Who Should Buy This?

The Moondrop Old Fashioned is best suited for listeners who:
- Prioritize vocals, acoustic instruments, jazz, indie, or lo-fi over bass-heavy genres
- Are comfortable with basic EQ (or willing to learn — the community has done the work for you)
- Want a distinctive-looking headphone that doesn't feel disposable
- Are coming from IEMs and curious about open-back soundstage on a budget
If you need isolation, deep bass, or complex technical resolution in layered tracks, look elsewhere. The Old Fashioned lacks the driver capability to fully separate dense arrangements, and the open design makes it impractical in noisy environments.
At $22-25, this is genuinely one of the most interesting budget headphones released in years — not because it's perfect, but because it gets the things that matter most (vocals, comfort, longevity, EQ headroom) more right than anything else at this price.

Frequently Asked Questions
Q: Does the Moondrop Old Fashioned have good bass?

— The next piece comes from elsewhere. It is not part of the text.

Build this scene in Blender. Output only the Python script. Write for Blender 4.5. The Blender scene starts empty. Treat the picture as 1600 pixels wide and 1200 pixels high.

A: Stock, the sub-bass is nearly non-existent with a significant rolloff below 100Hz. However, with a simple +6dB low-shelf EQ boost at 80Hz, multiple users report the bass becomes satisfying and distortion-free — an unusually strong EQ response for this price range.
Q: How does the Moondrop Old Fashioned compare to Koss headphones like the KSC75 or Porta Pro?

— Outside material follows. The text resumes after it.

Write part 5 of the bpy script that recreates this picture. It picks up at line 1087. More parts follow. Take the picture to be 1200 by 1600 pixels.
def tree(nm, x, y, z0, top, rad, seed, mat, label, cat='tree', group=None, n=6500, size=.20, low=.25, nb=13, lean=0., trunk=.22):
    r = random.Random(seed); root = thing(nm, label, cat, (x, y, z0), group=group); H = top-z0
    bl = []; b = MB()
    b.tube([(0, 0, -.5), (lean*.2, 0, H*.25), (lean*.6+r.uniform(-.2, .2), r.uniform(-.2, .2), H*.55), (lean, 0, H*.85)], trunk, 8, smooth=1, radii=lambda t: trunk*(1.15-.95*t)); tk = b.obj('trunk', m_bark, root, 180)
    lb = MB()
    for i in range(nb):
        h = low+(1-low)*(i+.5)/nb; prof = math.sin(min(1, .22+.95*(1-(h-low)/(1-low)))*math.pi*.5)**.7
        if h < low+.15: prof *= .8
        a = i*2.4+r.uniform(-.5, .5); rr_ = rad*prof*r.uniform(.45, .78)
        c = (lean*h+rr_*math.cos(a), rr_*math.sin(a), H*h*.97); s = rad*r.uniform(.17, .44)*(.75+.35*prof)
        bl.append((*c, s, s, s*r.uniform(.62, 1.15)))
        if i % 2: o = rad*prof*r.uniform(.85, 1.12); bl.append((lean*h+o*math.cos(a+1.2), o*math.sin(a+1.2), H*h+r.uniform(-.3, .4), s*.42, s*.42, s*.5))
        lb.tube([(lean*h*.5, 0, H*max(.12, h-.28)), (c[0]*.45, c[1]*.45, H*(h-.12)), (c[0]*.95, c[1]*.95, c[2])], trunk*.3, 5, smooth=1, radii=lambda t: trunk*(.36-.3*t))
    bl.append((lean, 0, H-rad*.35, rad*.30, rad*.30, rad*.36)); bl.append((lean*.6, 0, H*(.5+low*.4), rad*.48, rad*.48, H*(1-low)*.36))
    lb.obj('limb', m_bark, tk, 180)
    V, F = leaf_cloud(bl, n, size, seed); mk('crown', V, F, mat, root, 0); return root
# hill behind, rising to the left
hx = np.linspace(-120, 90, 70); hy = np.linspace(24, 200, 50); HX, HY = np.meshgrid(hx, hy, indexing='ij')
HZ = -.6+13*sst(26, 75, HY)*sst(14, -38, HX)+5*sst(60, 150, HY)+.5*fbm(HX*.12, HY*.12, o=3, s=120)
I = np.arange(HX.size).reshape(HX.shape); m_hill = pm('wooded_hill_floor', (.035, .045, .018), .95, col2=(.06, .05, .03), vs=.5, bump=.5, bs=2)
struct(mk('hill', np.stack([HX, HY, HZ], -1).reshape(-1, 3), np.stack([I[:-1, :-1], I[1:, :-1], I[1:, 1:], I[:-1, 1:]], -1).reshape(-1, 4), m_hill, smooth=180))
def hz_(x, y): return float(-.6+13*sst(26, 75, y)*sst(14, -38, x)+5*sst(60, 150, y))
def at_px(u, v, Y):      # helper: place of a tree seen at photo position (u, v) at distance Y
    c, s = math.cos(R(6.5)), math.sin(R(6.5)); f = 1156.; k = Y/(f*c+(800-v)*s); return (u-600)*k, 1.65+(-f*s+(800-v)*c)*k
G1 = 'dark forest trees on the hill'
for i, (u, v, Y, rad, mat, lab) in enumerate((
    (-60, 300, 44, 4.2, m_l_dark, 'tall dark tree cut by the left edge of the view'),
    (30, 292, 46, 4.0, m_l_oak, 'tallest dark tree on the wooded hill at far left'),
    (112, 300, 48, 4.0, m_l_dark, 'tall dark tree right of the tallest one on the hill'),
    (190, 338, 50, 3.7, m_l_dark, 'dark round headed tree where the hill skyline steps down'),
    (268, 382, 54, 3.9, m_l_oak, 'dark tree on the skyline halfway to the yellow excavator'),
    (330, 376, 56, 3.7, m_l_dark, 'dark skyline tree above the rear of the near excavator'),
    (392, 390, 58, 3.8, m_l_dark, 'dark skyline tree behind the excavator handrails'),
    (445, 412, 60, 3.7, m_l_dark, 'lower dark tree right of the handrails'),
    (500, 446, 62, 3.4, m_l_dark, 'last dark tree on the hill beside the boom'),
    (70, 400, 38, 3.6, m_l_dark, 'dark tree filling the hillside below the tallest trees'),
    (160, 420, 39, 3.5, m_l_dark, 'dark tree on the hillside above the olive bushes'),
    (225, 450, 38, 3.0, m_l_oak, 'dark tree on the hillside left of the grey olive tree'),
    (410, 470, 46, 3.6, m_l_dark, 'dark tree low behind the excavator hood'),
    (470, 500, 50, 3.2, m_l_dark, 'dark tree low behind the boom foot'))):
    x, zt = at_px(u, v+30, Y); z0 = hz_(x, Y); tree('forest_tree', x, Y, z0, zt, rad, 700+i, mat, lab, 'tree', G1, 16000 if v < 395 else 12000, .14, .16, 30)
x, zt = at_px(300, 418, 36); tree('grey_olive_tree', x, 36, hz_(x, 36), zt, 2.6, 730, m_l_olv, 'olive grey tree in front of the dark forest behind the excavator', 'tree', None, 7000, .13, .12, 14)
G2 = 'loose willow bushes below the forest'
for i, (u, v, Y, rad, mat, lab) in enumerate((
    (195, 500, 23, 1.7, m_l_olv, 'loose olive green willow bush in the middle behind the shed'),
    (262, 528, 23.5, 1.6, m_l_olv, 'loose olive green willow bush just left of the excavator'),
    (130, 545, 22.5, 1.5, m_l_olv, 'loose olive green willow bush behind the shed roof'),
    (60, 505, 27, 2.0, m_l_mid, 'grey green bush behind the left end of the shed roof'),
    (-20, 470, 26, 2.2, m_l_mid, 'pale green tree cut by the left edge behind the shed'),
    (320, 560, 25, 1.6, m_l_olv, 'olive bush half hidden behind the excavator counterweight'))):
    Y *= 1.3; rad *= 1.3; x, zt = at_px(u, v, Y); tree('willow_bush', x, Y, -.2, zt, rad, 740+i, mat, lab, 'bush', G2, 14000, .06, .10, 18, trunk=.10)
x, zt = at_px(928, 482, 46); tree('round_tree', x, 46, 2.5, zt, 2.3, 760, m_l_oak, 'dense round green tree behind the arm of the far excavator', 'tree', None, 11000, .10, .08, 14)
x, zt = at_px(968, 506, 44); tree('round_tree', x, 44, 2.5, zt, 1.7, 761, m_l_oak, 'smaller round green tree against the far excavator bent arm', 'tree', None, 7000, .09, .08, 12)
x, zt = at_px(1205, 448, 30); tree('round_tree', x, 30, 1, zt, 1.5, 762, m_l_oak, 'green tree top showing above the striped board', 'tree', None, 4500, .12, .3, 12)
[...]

A: Multiple reviewers place it tonally closest to the KSC75 (slightly warmer, less bright). At least one YouTube reviewer rates it above the KSC75 overall. The Porta Pro offers a warmer, bassier sound by comparison. For stock sound variety, the KPH40 may edge it out, but the Old Fashioned's EQ ceiling gives it an advantage when dialed in.
Q: Is the Moondrop Old Fashioned suitable for outdoor use?
A: The open-back design provides zero noise isolation, which makes it unsuitable for loud environments like public transit. It works well for quiet outdoor settings or awareness-required situations where hearing your surroundings matters.
Q: Can the cable be replaced on the Moondrop Old Fashioned?
A: Yes — it uses a standard 0.78mm 2-pin connector, the same as many IEMs. Aftermarket cables are widely available, and at least one user reported audible improvements switching to a balanced cable.
Q: Is the build quality durable enough to last?
A: It's lightweight plastic and metal, so it doesn't feel premium — the headband adjustment and earcup swivel have been flagged as slightly fragile. That said, the replaceable cable and swappable earcups give it better long-term repairability than most budget headphones in this class.